Upon review, a court is required to dismiss a complaint (or any portion thereof) in the following circumstances:
(b) Grounds for Dismissal. — On review, the court shall identify cognizable claims or dismiss the complaint, or any portion of the complaint, if the complaint—
28 U.S.C. § 1915A(b).(1) is frivolous, malicious, or fails to state a claim upon which relief may be granted; or
(2) seeks monetary relief from a defendant who is immune from such relief.

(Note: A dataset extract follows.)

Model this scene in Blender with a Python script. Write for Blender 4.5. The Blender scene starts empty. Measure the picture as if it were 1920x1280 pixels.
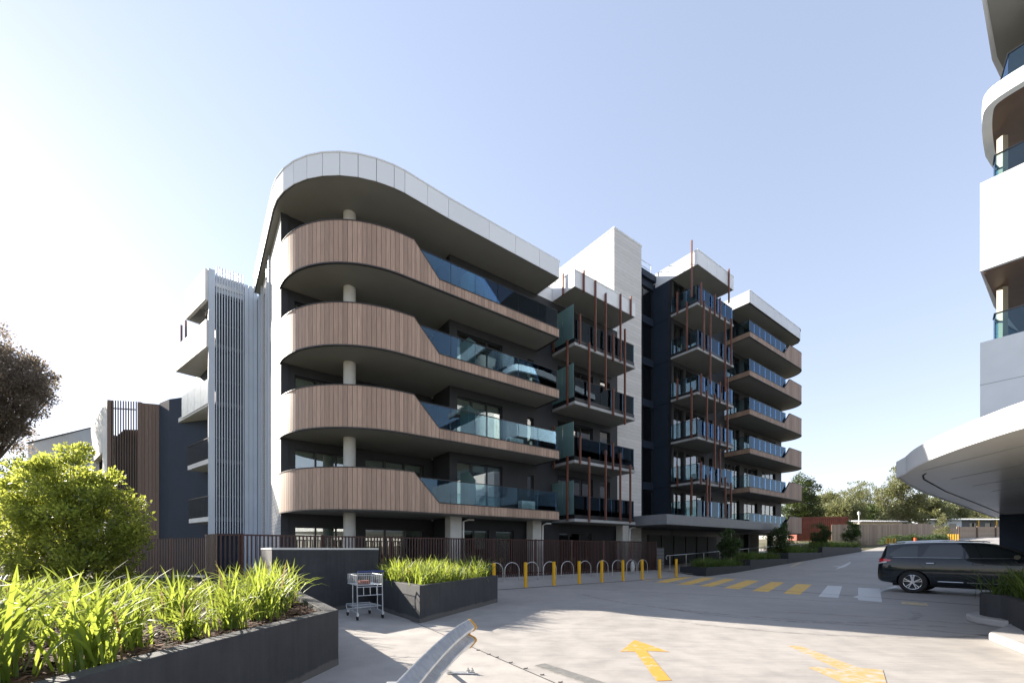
import bpy, bmesh, math, random
import numpy as np
from mathutils import Vector, Matrix

R = math.radians
random.seed(7)
rng = np.random.default_rng(7)
sc = bpy.context.scene
col = sc.collection

# ------------------------------------------------------------------ camera, sky, sun, exposure
EYE, FPX, CX, HY = 1.5, 800.0, 960.0, 1030.0
cam_d = bpy.data.cameras.new("camera")
cam = bpy.data.objects.new("camera", cam_d); col.objects.link(cam)
cam.location = (0, 0, EYE); cam.rotation_euler = (R(90), 0, 0)
cam_d.sensor_width = 36.0; cam_d.lens = 36.0 * FPX / 1920.0
cam_d.shift_x = 0.0; cam_d.shift_y = (HY - 640.0) / 1920.0
cam_d.clip_start = 0.05; cam_d.clip_end = 3000
sc.camera = cam

SUN_DIR = Vector((-0.868 * math.cos(R(24)), 0.497 * math.cos(R(24)), math.sin(R(24)))).normalized()
SUN_EL = math.asin(SUN_DIR.z); SUN_AZ = math.atan2(SUN_DIR.x, SUN_DIR.y)
world = bpy.data.worlds.new("World"); sc.world = world; world.use_nodes = True
wn = world.node_tree; wn.nodes.clear()
sky = wn.nodes.new("ShaderNodeTexSky"); sky.sky_type = 'NISHITA'; sky.sun_disc = False
sky.sun_elevation = SUN_EL; sky.sun_rotation = SUN_AZ
sky.altitude = 50; sky.air_density = 1.0; sky.dust_density = .15; sky.ozone_density = 1.8
bg = wn.nodes.new("ShaderNodeBackground"); bg.inputs[1].default_value = 0.15
wo = wn.nodes.new("ShaderNodeOutputWorld")
# the photograph's sky has a soft tonal range: compress the sky's own range evenly
v1 = wn.nodes.new("ShaderNodeVectorMath"); v1.operation = 'SCALE'; v1.inputs['Scale'].default_value = 0.15
gm_ = wn.nodes.new("ShaderNodeGamma"); gm_.inputs[1].default_value = 0.52
v2 = wn.nodes.new("ShaderNodeVectorMath"); v2.operation = 'SCALE'; v2.inputs['Scale'].default_value = 0.475 / 0.15
wn.links.new(sky.outputs[0], v1.inputs[0]); wn.links.new(v1.outputs[0], gm_.inputs[0]); wn.links.new(gm_.outputs[0], v2.inputs[0])
tn = wn.nodes.new("ShaderNodeVectorMath"); tn.operation = 'MULTIPLY'; tn.inputs[1].default_value = (1.06, .985, 1.02)
wn.links.new(v2.outputs[0], tn.inputs[0]); wn.links.new(tn.outputs[0], bg.inputs[0]); wn.links.new(bg.outputs[0], wo.inputs[0])
sun_d = bpy.data.lights.new("sun", 'SUN'); sun_d.energy = 5.0; sun_d.angle = R(0.5); sun_d.color = (1.0, 0.91, 0.79)
sun = bpy.data.objects.new("sun", sun_d); col.objects.link(sun)
sun.rotation_euler = SUN_DIR.to_track_quat('Z', 'Y').to_euler()
sc.view_settings.view_transform = 'Standard'; sc.view_settings.look = 'None'
sc.view_settings.exposure = 1.65; sc.view_settings.gamma = 1.0
sc.view_settings.use_curve_mapping = False
sc.cycles.max_bounces = 10; sc.cycles.transparent_max_bounces = 24
sc.cycles.caustics_reflective = False; sc.cycles.caustics_refractive = False
sc.cycles.use_denoising = True

# ------------------------------------------------------------------ frames of reference
TH = R(36.53); AX, AY = 2.31, 21.1
UX, UY = math.cos(TH), math.sin(TH)
def W(a, s):                                   # building frame (a along the front, s into the block) -> world
    return (AX + a * UX - s * UY, AY + a * UY + s * UX)
def toB(x, y):
    dx, dy = x - AX, y - AY
    return (dx * UX + dy * UY, -dx * UY + dy * UX)
def a_at(px, s):                               # where the sight line of a column meets the plane s
    k = (px - CX) / FPX
    x0, y0 = W(0, s)
    return (k * y0 - x0) / (UX - k * UY)
def s_at(px, a):
    k = (px - CX) / FPX
    x0, y0 = W(a, 0)
    return (x0 - k * y0) / (UY + k * UX)
def z_at(py, a, s):
    return EYE + (HY - py) * W(a, s)[1] / FPX
def G(px, py, z=0.0):
    d = (EYE - z) * FPX / (py - HY)
    return ((px - CX) / FPX * d, d)
def gz(a):
    pts = [(-600, 0), (9.0, 0), (12, .09), (15, .25), (26, .82), (40, 1.48), (46, 1.95), (55, 2.7), (75, 3.6), (120, 4.2), (600, 4.2)]
    for (x0, z0), (x1, z1) in zip(pts, pts[1:]):
        if a <= x1: return z0 + (z1 - z0) * (a - x0) / (x1 - x0)
    return 4.2
def gzw(x, y): return gz(toB(x, y)[0])

# ------------------------------------------------------------------ materials
MATS = {}
def newmat(name):
    m = bpy.data.materials.new(name); m.use_nodes = True
    nt = m.node_tree; p = nt.nodes["Principled BSDF"]
    MATS[name] = m
    return m, nt, p
def N(nt, t, **kw):
    n = nt.nodes.new(t)
    for k, v in kw.items(): setattr(n, k, v)
    return n
def L(nt, a, b): nt.links.new(a, b)
def mapping(nt, scale=(1, 1, 1), rot=(0, 0, 0), coord='Object'):
    tc = N(nt, "ShaderNodeTexCoord"); mp = N(nt, "ShaderNodeMapping")
    mp.inputs['Scale'].default_value = scale; mp.inputs['Rotation'].default_value = rot
    L(nt, tc.outputs[coord], mp.inputs[0]); return mp.outputs[0]
def ramp(nt, src, stops):
    r = N(nt, "ShaderNodeValToRGB"); e = r.color_ramp.elements
    while len(e) < len(stops): e.new(0.5)
    for el, (p, c) in zip(e, stops):
        el.position = p; el.color = (*c, 1) if len(c) == 3 else c
    L(nt, src, r.inputs[0]); return r.outputs[0]
def noise(nt, vec, scale, detail=4, rough=.55):
    n = N(nt, "ShaderNodeTexNoise"); n.inputs['Scale'].default_value = scale
    n.inputs['Detail'].default_value = detail; n.inputs['Roughness'].default_value = rough
    L(nt, vec, n.inputs['Vector']); return n.outputs['Fac']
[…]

Thus, the Courts are obligated to screen prisoners' civil rights complaints as soon as practicable and to dismiss those actions which are frivolous or malicious or fail to state a claim for relief. 28 U.S.C. § 1915(e). A complaint is frivolous if it is without arguable merit either in law or in fact. Neitzke v. Williams, 490 U.S. 319, 325 (1989). Additionally, the Court must read a plaintiff's pro se allegations in a liberal fashion. Haines v. Kerner, 404 U.S. 519 (1972).
B. Section 1983
"[S]ection 1983 provides a method for vindicating federal rights conferred by the Constitution and federal statutes." Bannum, Inc. v. City of Fort Lauderdale, 901 F.2d 989, 997 (11th Cir. 1990). To successfully plead a Section 1983 claim, a plaintiff must allege two elements: "(1) that the act or omission deprived plaintiff of a right, privilege or immunity secured by the Constitution or laws of the United States, and (2) that the act or omission was done by a person acting under color of law." Id. Thus, a plaintiff must show that the defendant acted under the color of law or otherwise showed some type of state action that led to the violation of the plaintiff's rights. Id.

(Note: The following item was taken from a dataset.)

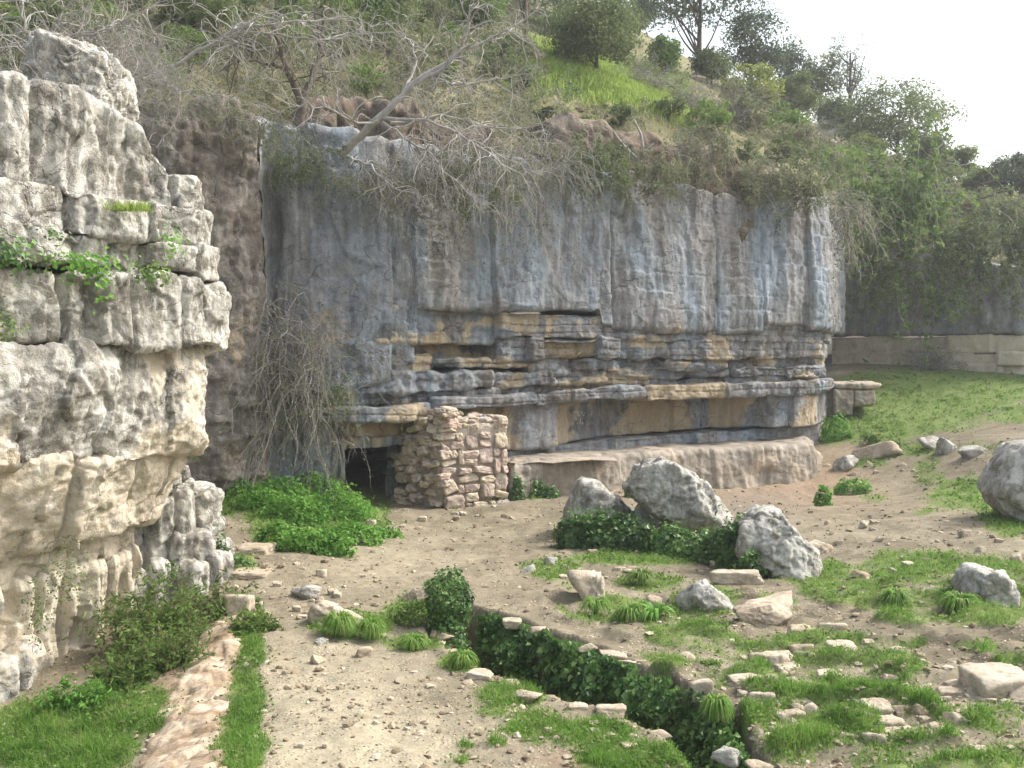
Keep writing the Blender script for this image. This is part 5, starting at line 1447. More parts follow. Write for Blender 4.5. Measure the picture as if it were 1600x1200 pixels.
# ------------------------------------------------------------------ dry scrub that covers the slope above the cliff
def brush(rs, base, n, length, up=(0, -0.25, 0.9), spreadd=0.6, K=7, wob=0.32, grav=-0.25, r=0.006, twigs=2):
    """bundle of arching stems with side twigs; base is N points"""
    i = rs.randint(0, len(base), n)
    d0 = np.array(up) + rs.normal(size=(n, 3)) * spreadd
    ln = length * rs.uniform(0.5, 1.25, n)
    P = walk(rs, base[i], d0, ln, K, wob, grav)
    parts = [tubes(P, r * np.linspace(1, 0.35, K)[None])]
    if twigs:
        m = n * twigs
        j = rs.randint(0, n, m); k = rs.randint(2, K - 1, m)
        d1 = (P[j, k] - P[j, k - 1]); d1 = unit(d1) + rs.normal(size=(m, 3)) * 0.7
        Q = walk(rs, P[j, k], d1, ln[j] * rs.uniform(0.2, 0.5, m), 5, wob, grav)
        parts.append(tubes(Q, r * 0.55 * np.linspace(1, 0.4, 5)[None]))
        tips = np.concatenate([P[:, 2:].reshape(-1, 3), Q[:, 1:].reshape(-1, 3)])
    else:
        tips = P[:, 2:].reshape(-1, 3)
    V, F = merge(parts)
    return V, F, tips

def shrub(name, label, base, size, seed, n=160, leafn=500, leaf_m=None, twig_m=None, leaf=0.06, aspect=0.45, up=(0, -0.25, 0.9), spreadd=0.6, grav=-0.25, r=0.006, cat='shrub', group=None, wob=0.32, foot=0.25, twigs=2):
    rs = np.random.RandomState(seed)
    t_ = thing(name, label, cat, tuple(base), group)
    b = np.stack([rs.normal(size=12) * foot * size, rs.normal(size=12) * foot * 0.5 * size, np.full(12, -0.05)], 1)
    V, F, tips = brush(rs, b, n, size, up, spreadd, 7, wob, grav, r, twigs)
    mesh_np('stems', V, F, twig_m or M_TWIG, t_, True)
    if leafn:
        P = tips[rs.randint(0, len(tips), leafn)] + rs.normal(size=(leafn, 3)) * 0.035 * size
        V, F, k = leaf_cloud(P, leaf, rs, aspect, None, 0.4)
        mesh_np('foliage', V, F, leaf_m or M_LEAF_GREY, t_, False, {'tone': tone_of(rs, k, 4, P, 0.4, 2.0)})
    return t_

# the unbroken mass of scrub: one thing nobody could count
_rs2 = np.random.RandomState(31)
Sx, Sl, Sg = [], [], []
for gx in np.arange(-20, 830, 30):
    for gy in np.arange(-20, 300, 26):
        a, b = gx + _rs2.uniform(-16, 16), gy + _rs2.uniform(-13, 13)
        edge = np.interp(a, (0, 200, 330, 430, 520, 620, 700, 830), (160, 160, 165, 210, 270, 300, 300, 250))
        if b > edge: continue
        h = hill_hit(a, b)
        if h is not None: Sx.append(h)
for a, b in [(x_ + _rs2.uniform(-16, 16), y_ + _rs2.uniform(-12, 12)) for x_ in range(830, 1300, 30) for y_ in range(170, 320, 24)]:
    if b > 165 + (a - 830) * 0.12 and b < 300:
        h = hill_hit(a, b)
        if h is not None and _rs2.rand() < .10: Sx.append(h)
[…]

C. Exhaustion under the PLRA
Section 1997e(a), 42 U.S.C., of the Prison Litigation Reform Act ("PLRA") provides:
Applicability of Administrative Remedies. No action shall be brought with respect to prison conditions under section 1983 of this title, or any other Federal law, by a prisoner confined in any jail, prison, or other correctional facility until such administrative remedies as are available are exhausted.Therefore, Plaintiff is required to exhaust his administrative remedies before filing suit, regardless of the relief offered through administrative procedures. Woodford v. Ngo, 548 U.S. 81, 100 (2006) (italics original) ("[S]aying that a party may not sue in federal court until the party first pursues all available avenues of administrative review necessarily means that, if the party never pursues all available avenues of administrative review, the person will never be able to sue in federal court."); Alexander v. Hawk, 159 F.3d 1321, 1325 (11th Cir. 1998).
"[F]ailure to exhaust is an affirmative defense under the PLRA, and . . . inmates are not required to specially plead or demonstrate exhaustion in their complaints." Jones, 549 U.S. at 216. However, the Court must dismiss a complaint sua sponte "for failure to exhaust if the lack of exhaustion appears on the face of the complaint." Burns v. Warden, USP Beaumont, 482 F. App'x 414, 416 (11th Cir. 2012) (quoting Bingham v. Thomas, 654 F.3d 1171, 1175 (11th Cir. 2011)); Okpala v. Drew, 248 F. App'x 72, 73 (11th Cir. 2007) ("When an affirmative defense appears on the face of a prisoner's complaint, thereby revealing that the prisoner cannot state a claim, the PLRA continues to require a district court to dismiss the complaint.").
D. Analysis
In the Complaint, Plaintiff's alleges the violation of his First Amendment right to practice his religion, claiming that he has not been permitted to practice the halal or kosher diet that he has requested. Plaintiff states that his grievance on the issue was denied. However, he also states the following in response to the question, "[w]hat steps, if any, did you take to appeal that decision?": "None, I've tried in the past to appeal and I was denied." (Doc. 8 at 7).
Therefore, it is evident from the face of the complaint that Plaintiff could appeal the denial of his grievance, but he did not. He, therefore, has not fully exhausted his available administrative remedies.
Accordingly, it is ORDERED that:
1. Plaintiff's Amended Complaint (Doc. 8) is DISMISSED without prejudice due to Plaintiff's failure to exhaust his available administrative remedies prior to filing this case;
2. After fully exhausting his administrative remedies, Plaintiff may file a new complaint in a new case with a new case number; and
3. The Clerk is directed to TERMINATE any pending motions and CLOSE this case.
DONE and ORDERED in Tampa, Florida on August 20, 2020.